*** Records for this task ***
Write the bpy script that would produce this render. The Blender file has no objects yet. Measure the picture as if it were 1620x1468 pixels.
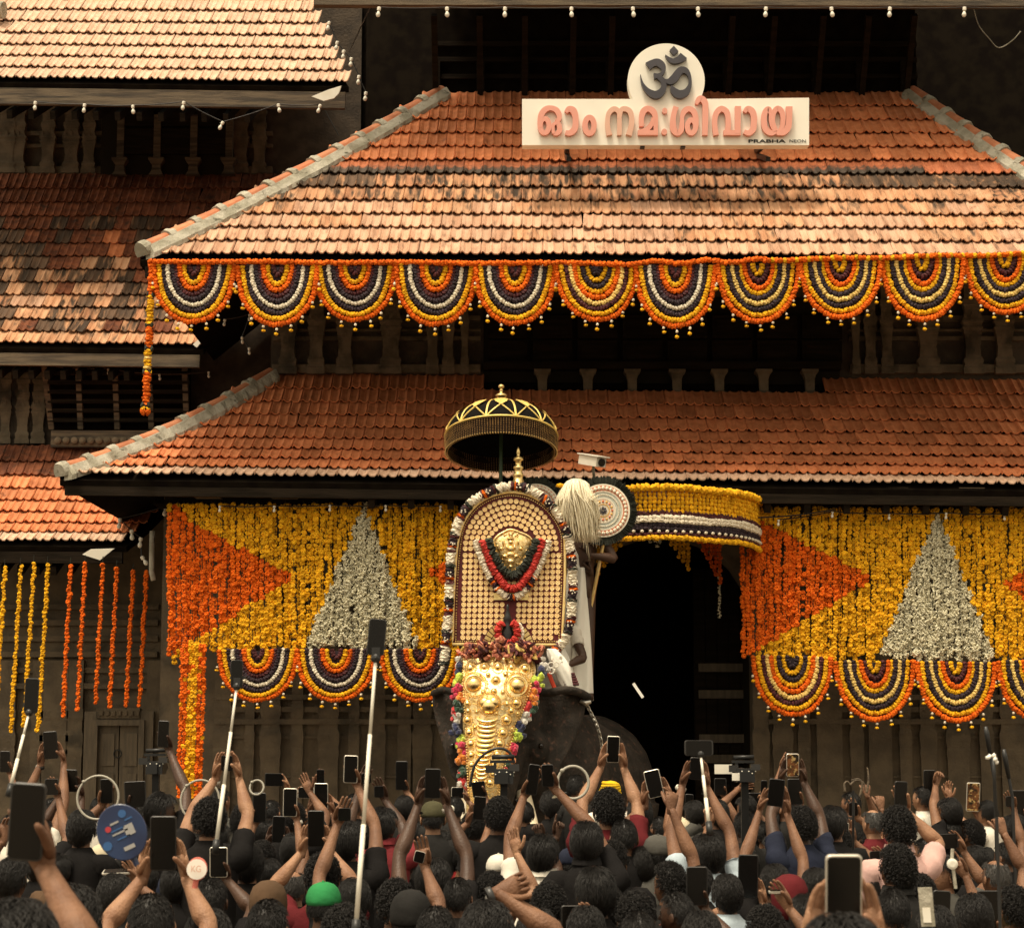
import bpy, bmesh, math, random
from mathutils import Vector, Matrix, noise as mnoise
R = random.Random(7)
scene = bpy.context.scene
COL = scene.collection
rad = math.radians
# ------------------------------------------------------------------ camera, sky, sun, exposure
F = 3300.0; CX = 810.0; CY = 734.0; EYE = 2.1; HOR = 1180.0
TH = math.atan((HOR - CY) / F)
cam_d = bpy.data.cameras.new('camera'); cam = bpy.data.objects.new('camera', cam_d); COL.objects.link(cam)
scene.camera = cam
cam.location = (0, 0, EYE); cam.rotation_euler = (math.pi / 2 + TH, 0, 0)
cam_d.sensor_width = 36; cam_d.lens = F / 1620 * 36; cam_d.clip_start = 0.3; cam_d.clip_end = 600
cam_d.dof.use_dof = True; cam_d.dof.focus_distance = 19.5; cam_d.dof.aperture_fstop = 9.0

SUN_EL, SUN_ROT = rad(71), rad(214)
world = bpy.data.worlds.new('World'); scene.world = world; world.use_nodes = True
wn = world.node_tree; bg = wn.nodes['Background']
sky = wn.nodes.new('ShaderNodeTexSky'); sky.sky_type = 'NISHITA'; sky.sun_disc = False
sky.sun_elevation = SUN_EL; sky.sun_rotation = SUN_ROT; sky.dust_density = 4.0; sky.air_density = 1.0
hs_ = wn.nodes.new('ShaderNodeHueSaturation'); hs_.inputs['Saturation'].default_value = 0.15
tint = wn.nodes.new('ShaderNodeMix'); tint.data_type = 'RGBA'; tint.blend_type = 'MULTIPLY'
tint.inputs[0].default_value = 1.0; tint.inputs[7].default_value = (1.0, 0.87, 0.64, 1)
wn.links.new(sky.outputs[0], hs_.inputs['Color']); wn.links.new(hs_.outputs[0], tint.inputs[6])
wn.links.new(tint.outputs[2], bg.inputs[0]); bg.inputs[1].default_value = 0.145
sun_d = bpy.data.lights.new('sun', 'SUN'); sun = bpy.data.objects.new('sun', sun_d); COL.objects.link(sun)
sun_d.energy = 1.5; sun_d.angle = rad(12); sun_d.color = (1.0, 0.88, 0.70)
sd = Vector((-.56*math.cos(SUN_EL), -.83*math.cos(SUN_EL), math.sin(SUN_EL))).normalized()
sun.rotation_euler = sd.to_track_quat('Z', 'Y').to_euler(); sun.location = (0, -5, 30)
vs = scene.view_settings
scene.display_settings.display_device = 'sRGB'
vs.view_transform = 'Standard'; vs.look = 'None'; vs.exposure = 0.92; vs.gamma = 1.0; vs.use_curve_mapping = False

# ------------------------------------------------------------------ pixel of the photograph -> point at a depth
SN, CS = math.sin(TH), math.cos(TH)
def P(px, py, Y):
    dx = (px - CX) / F; dy = -(py - CY) / F
    t = Y / (CS - dy * SN)
    return Vector((dx * t, Y, EYE + (SN + dy * CS) * t))
def mpp(Y): return Y / F          # metres per photo pixel at a depth

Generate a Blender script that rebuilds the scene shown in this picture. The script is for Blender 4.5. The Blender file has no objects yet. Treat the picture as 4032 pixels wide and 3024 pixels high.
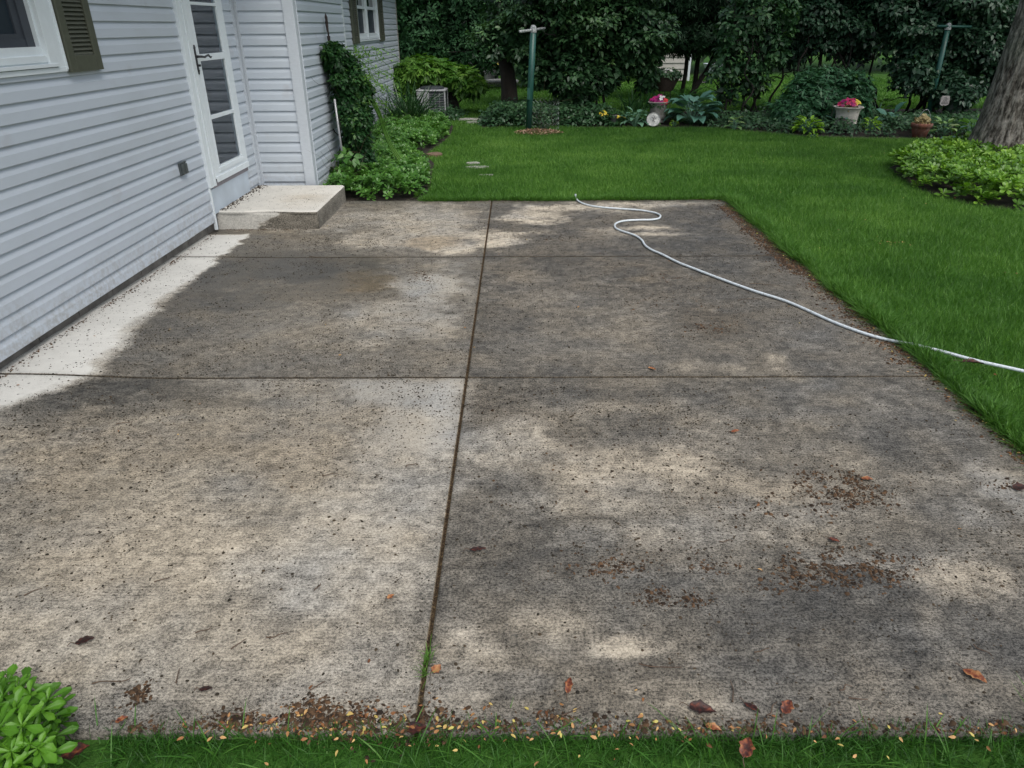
import bpy, math
import numpy as np
from math import radians as RD
from mathutils import Vector
sc = bpy.context.scene
col = sc.collection

# ------------------------------------------------------------------ camera
F = 2795.0                                  # focal length in pixels of the 4032 px wide photograph
PITCH, ROLL, YAW, EYE = 0.46763, -0.006245, -0.008897, 1.61
_cy, _sy, _cp, _sp = math.cos(YAW), math.sin(YAW), math.cos(-PITCH), math.sin(PITCH)
FW = np.array([_sy*_cp, _cy*_cp, -_sp])
_r0 = np.array([_cy, -_sy, 0.0]); _u0 = np.cross(_r0, FW)
RT = _r0*math.cos(ROLL) + _u0*math.sin(ROLL)
UP = np.cross(RT, FW)
cam_d = bpy.data.cameras.new('camera'); cam = bpy.data.objects.new('camera', cam_d); col.objects.link(cam)
from mathutils import Matrix
cam.matrix_world = Matrix(((RT[0], UP[0], -FW[0], 0), (RT[1], UP[1], -FW[1], 0), (RT[2], UP[2], -FW[2], EYE), (0, 0, 0, 1)))
cam_d.sensor_fit = 'HORIZONTAL'; cam_d.sensor_width = 36.0; cam_d.lens = F/4032*36.0
cam_d.clip_start = 0.05; cam_d.clip_end = 500
sc.camera = cam

# ------------------------------------------------------------------ world, sun, exposure
EL, AZ = 58.0, 150.0
w = bpy.data.worlds.new("World"); sc.world = w; w.use_nodes = True
nt = w.node_tree; nt.nodes.clear()
sky = nt.nodes.new('ShaderNodeTexSky'); sky.sky_type = 'NISHITA'; sky.sun_disc = False
sky.sun_elevation = RD(EL); sky.sun_rotation = RD(AZ); sky.air_density = 1.0; sky.dust_density = 3.0; sky.ozone_density = 1.0
bg = nt.nodes.new('ShaderNodeBackground'); bg.inputs['Strength'].default_value = 0.12
wo = nt.nodes.new('ShaderNodeOutputWorld')
hs = nt.nodes.new('ShaderNodeHueSaturation'); hs.inputs['Saturation'].default_value = .55
nt.links.new(sky.outputs[0], hs.inputs['Color']); nt.links.new(hs.outputs[0], bg.inputs[0]); nt.links.new(bg.outputs[0], wo.inputs[0])
sd = bpy.data.lights.new('sun', 'SUN'); sd.energy = 1.3; sd.angle = RD(40); sd.color = (1.0, 0.96, 0.9)
so = bpy.data.objects.new('sun', sd); col.objects.link(so)
_d = Vector((math.sin(RD(AZ))*math.cos(RD(EL)), math.cos(RD(AZ))*math.cos(RD(EL)), math.sin(RD(EL))))
so.rotation_euler = _d.to_track_quat('Z', 'Y').to_euler()
sc.view_settings.view_transform = 'Standard'; sc.view_settings.look = 'None'
sc.view_settings.exposure = 0.55; sc.view_settings.gamma = 1.0

# ------------------------------------------------------------------ helpers
def gp(x, y, z=0.0):
    """point at height z seen at pixel x, y of the 4032 x 3024 photograph"""
    d = FW + RT*(x-2016)/F - UP*(y-1512)/F
    t = (z-EYE)/d[2]
    return np.array([d[0]*t, d[1]*t, z])
def gpY(x, y, Y):
    d = FW + RT*(x-2016)/F - UP*(y-1512)/F
    t = Y/d[1]
    return np.array([d[0]*t, Y, EYE+d[2]*t])

def tag(o, label=None, cat=None, group=None, kind=None):
    if label: o['label'] = label
    if cat: o['category'] = cat
    if group: o['group'] = group
    if kind: o['kind'] = kind
    return o
def empty(name, loc, label, cat, group=None):
    o = bpy.data.objects.new(name, None); o.location = loc; o.empty_display_size = 0.1
    col.objects.link(o); return tag(o, label, cat, group)

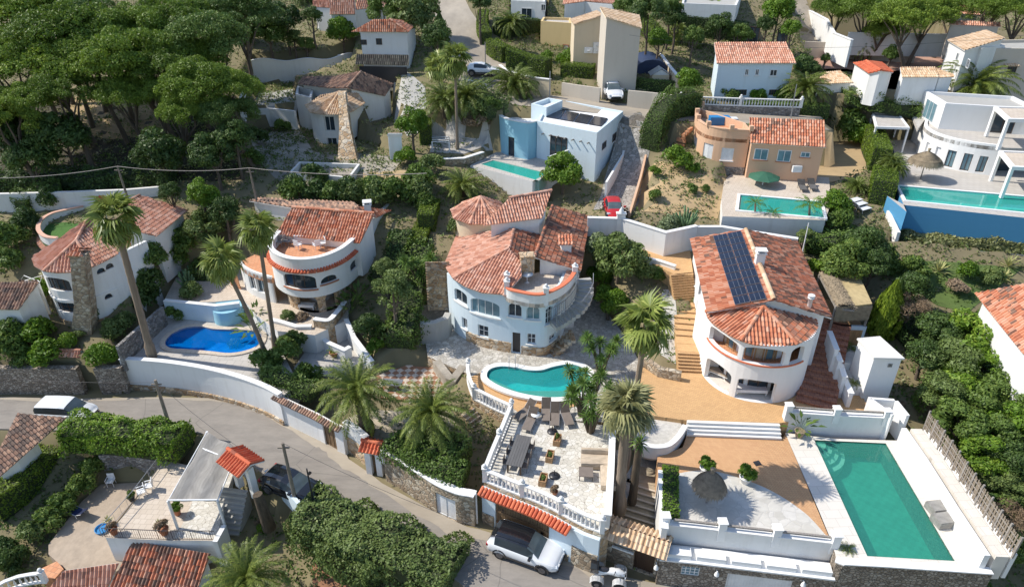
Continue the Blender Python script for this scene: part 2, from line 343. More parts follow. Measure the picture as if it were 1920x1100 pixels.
***
• What is required: Output the records above as they stand, from the first line to the line with "cam_d.dof.use_dof = True;", inclusive, and exclude the pictures.

• Problem solution:
Write the bpy script that would produce this render. The Blender file has no objects yet. Measure the picture as if it were 1620x1468 pixels.
import bpy, bmesh, math, random
from mathutils import Vector, Matrix, noise as mnoise
R = random.Random(7)
scene = bpy.context.scene
COL = scene.collection
rad = math.radians
# ------------------------------------------------------------------ camera, sky, sun, exposure
F = 3300.0; CX = 810.0; CY = 734.0; EYE = 2.1; HOR = 1180.0
TH = math.atan((HOR - CY) / F)
cam_d = bpy.data.cameras.new('camera'); cam = bpy.data.objects.new('camera', cam_d); COL.objects.link(cam)
scene.camera = cam
cam.location = (0, 0, EYE); cam.rotation_euler = (math.pi / 2 + TH, 0, 0)
cam_d.sensor_width = 36; cam_d.lens = F / 1620 * 36; cam_d.clip_start = 0.3; cam_d.clip_end = 600
cam_d.dof.use_dof = True; cam_d.dof.focus_distance = 19.5; cam_d.dof.aperture_fstop = 9.0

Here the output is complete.